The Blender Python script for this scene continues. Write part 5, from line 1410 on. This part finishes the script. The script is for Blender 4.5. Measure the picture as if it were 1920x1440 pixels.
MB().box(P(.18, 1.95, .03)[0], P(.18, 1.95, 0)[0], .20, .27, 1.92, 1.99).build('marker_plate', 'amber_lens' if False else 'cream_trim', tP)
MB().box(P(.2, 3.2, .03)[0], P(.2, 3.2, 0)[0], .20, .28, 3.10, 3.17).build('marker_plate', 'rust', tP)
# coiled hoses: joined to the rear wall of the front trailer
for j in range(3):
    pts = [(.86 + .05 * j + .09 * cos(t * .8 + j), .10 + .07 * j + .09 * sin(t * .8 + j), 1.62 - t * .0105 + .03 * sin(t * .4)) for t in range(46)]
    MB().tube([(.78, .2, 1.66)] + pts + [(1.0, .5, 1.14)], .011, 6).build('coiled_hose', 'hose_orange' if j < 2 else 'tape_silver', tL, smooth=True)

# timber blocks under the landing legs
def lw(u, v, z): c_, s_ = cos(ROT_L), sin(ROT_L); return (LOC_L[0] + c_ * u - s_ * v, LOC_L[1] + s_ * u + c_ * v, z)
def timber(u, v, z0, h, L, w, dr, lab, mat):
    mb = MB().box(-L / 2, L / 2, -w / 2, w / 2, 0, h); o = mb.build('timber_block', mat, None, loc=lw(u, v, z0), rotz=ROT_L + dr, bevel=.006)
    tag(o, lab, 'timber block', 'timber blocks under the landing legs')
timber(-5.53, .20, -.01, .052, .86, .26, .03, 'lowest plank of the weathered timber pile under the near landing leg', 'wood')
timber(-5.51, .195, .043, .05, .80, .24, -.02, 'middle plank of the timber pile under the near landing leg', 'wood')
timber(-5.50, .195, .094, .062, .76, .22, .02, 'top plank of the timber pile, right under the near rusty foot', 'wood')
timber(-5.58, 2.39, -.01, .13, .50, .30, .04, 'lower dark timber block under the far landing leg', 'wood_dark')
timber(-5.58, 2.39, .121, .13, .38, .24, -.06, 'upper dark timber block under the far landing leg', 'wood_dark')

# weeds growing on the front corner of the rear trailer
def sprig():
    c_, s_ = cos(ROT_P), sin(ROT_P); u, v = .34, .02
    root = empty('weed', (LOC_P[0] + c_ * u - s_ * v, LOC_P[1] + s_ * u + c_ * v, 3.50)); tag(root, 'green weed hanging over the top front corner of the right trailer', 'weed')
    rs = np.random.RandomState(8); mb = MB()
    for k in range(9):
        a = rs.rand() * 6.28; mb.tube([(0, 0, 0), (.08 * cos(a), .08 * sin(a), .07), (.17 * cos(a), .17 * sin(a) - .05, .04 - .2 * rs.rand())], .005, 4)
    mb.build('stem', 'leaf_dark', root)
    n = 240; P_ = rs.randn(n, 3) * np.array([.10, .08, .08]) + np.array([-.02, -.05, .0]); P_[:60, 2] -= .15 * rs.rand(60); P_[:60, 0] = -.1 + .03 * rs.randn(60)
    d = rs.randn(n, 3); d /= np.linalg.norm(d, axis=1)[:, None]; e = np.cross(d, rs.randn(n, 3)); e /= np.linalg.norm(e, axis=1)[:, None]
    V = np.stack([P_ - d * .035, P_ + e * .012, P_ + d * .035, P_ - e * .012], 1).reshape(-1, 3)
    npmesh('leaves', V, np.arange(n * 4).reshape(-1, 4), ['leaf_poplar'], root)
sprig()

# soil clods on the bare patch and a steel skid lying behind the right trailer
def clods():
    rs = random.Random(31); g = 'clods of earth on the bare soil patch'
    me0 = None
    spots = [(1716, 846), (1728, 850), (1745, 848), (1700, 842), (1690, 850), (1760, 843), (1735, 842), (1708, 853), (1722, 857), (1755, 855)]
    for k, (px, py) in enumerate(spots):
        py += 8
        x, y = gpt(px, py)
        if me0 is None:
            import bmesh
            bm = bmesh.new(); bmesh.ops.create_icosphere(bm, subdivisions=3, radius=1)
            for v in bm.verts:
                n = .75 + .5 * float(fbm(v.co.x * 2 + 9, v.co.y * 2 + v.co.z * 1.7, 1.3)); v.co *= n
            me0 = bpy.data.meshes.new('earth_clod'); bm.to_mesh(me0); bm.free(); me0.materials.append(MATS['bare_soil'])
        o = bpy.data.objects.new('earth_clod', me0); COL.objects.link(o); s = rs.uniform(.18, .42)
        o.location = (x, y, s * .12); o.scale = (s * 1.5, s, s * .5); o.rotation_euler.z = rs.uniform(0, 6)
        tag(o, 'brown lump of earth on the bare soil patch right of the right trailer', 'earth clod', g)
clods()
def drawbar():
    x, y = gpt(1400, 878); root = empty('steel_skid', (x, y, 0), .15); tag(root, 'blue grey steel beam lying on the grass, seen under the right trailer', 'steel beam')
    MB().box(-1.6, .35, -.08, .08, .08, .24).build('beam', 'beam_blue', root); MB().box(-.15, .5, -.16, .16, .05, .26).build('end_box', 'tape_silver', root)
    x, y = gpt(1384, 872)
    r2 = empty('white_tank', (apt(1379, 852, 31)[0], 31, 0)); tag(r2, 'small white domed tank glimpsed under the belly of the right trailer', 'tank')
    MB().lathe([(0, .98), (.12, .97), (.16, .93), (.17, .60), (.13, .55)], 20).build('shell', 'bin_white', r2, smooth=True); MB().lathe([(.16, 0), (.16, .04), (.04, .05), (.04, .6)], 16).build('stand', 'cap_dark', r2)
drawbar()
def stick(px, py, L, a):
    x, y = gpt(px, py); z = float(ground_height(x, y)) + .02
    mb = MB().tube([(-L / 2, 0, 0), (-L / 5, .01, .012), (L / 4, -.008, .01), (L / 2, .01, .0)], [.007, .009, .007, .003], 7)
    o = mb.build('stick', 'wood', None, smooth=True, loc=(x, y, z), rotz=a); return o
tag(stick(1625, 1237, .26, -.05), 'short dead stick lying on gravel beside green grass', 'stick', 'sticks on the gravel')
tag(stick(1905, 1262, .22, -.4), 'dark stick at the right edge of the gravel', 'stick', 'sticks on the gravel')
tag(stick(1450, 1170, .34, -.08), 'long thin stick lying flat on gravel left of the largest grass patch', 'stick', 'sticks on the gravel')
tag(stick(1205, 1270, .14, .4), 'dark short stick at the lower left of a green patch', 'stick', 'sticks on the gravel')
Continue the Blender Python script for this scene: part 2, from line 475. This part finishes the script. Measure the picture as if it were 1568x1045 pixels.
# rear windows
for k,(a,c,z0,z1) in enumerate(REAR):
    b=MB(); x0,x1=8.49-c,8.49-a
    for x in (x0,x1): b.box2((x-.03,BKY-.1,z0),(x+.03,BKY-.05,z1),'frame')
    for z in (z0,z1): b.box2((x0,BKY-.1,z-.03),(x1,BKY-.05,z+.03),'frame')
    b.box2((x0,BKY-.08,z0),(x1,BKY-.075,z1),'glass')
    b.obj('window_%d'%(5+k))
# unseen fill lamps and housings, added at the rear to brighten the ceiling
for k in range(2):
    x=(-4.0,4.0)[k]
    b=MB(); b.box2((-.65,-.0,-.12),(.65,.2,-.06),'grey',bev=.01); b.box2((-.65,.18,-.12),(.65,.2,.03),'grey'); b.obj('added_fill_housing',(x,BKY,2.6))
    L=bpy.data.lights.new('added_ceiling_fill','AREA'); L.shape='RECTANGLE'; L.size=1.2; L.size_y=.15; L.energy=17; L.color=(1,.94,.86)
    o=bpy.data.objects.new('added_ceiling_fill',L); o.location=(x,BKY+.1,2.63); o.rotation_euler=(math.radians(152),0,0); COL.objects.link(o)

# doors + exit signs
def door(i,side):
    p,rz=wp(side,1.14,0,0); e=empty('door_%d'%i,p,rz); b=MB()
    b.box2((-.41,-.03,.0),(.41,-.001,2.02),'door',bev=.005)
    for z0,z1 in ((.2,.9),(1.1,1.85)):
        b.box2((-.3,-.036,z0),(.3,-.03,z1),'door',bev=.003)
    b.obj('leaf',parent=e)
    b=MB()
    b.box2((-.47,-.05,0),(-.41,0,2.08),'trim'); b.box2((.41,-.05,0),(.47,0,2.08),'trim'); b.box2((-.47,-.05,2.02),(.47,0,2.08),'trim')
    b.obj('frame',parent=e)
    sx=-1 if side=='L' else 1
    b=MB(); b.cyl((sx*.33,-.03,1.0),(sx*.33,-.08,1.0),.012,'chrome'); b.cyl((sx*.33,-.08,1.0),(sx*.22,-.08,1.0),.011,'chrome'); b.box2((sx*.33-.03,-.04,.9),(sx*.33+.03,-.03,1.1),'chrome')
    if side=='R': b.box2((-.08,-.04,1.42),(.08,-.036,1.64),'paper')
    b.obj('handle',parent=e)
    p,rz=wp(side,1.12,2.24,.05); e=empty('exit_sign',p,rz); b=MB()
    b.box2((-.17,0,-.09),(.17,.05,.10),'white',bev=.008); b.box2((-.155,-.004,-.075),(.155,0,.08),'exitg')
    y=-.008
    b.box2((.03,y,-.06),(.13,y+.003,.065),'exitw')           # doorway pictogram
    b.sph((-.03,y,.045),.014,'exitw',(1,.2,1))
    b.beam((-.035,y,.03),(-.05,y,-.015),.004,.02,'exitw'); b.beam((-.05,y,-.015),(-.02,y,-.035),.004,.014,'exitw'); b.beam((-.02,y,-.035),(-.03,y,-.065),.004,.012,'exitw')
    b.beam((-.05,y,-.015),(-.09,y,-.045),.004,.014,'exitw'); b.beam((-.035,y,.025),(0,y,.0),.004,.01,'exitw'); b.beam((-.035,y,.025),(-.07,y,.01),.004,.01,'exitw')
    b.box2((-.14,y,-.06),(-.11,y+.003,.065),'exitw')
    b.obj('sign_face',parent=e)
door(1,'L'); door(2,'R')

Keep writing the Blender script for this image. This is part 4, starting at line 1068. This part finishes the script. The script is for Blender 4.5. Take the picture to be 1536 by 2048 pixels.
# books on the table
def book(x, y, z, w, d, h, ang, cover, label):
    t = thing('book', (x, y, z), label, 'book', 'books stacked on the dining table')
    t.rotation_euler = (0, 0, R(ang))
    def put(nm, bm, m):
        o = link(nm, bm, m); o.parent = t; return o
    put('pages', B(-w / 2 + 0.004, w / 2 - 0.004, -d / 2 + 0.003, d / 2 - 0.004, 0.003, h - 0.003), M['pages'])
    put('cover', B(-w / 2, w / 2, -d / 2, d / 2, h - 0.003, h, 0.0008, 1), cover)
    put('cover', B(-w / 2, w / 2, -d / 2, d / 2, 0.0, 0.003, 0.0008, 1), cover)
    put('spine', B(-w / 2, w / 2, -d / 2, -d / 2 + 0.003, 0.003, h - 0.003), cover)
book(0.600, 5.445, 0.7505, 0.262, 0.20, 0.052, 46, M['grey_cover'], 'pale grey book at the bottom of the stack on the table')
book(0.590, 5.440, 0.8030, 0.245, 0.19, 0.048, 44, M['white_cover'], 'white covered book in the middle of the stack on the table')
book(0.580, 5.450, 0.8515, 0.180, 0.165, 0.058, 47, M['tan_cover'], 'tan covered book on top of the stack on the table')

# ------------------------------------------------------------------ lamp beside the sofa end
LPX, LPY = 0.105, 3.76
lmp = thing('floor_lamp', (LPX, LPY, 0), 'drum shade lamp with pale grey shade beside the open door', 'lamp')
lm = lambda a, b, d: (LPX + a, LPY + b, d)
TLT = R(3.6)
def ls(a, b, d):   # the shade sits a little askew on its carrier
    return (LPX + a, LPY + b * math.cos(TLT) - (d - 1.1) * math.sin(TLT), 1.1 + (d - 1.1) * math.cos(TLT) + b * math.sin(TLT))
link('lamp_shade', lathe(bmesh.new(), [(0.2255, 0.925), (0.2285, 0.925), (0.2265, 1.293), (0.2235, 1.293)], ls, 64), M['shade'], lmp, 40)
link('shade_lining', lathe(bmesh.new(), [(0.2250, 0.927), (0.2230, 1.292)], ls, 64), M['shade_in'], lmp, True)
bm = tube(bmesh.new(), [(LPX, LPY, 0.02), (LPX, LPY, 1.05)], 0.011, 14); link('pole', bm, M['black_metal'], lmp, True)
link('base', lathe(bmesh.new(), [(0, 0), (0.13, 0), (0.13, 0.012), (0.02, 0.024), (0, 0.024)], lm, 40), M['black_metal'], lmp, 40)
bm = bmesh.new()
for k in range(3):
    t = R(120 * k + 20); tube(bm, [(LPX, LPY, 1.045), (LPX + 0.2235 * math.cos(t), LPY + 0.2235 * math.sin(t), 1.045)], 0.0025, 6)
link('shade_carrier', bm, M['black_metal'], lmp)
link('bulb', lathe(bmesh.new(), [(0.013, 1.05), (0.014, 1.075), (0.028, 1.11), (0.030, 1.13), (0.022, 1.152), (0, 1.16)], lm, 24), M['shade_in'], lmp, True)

------------------------------------------------------------

● Task to carry out
Give the number of lines in the listing above that hold the string "picture", with nothing else.

● Exercise solution
3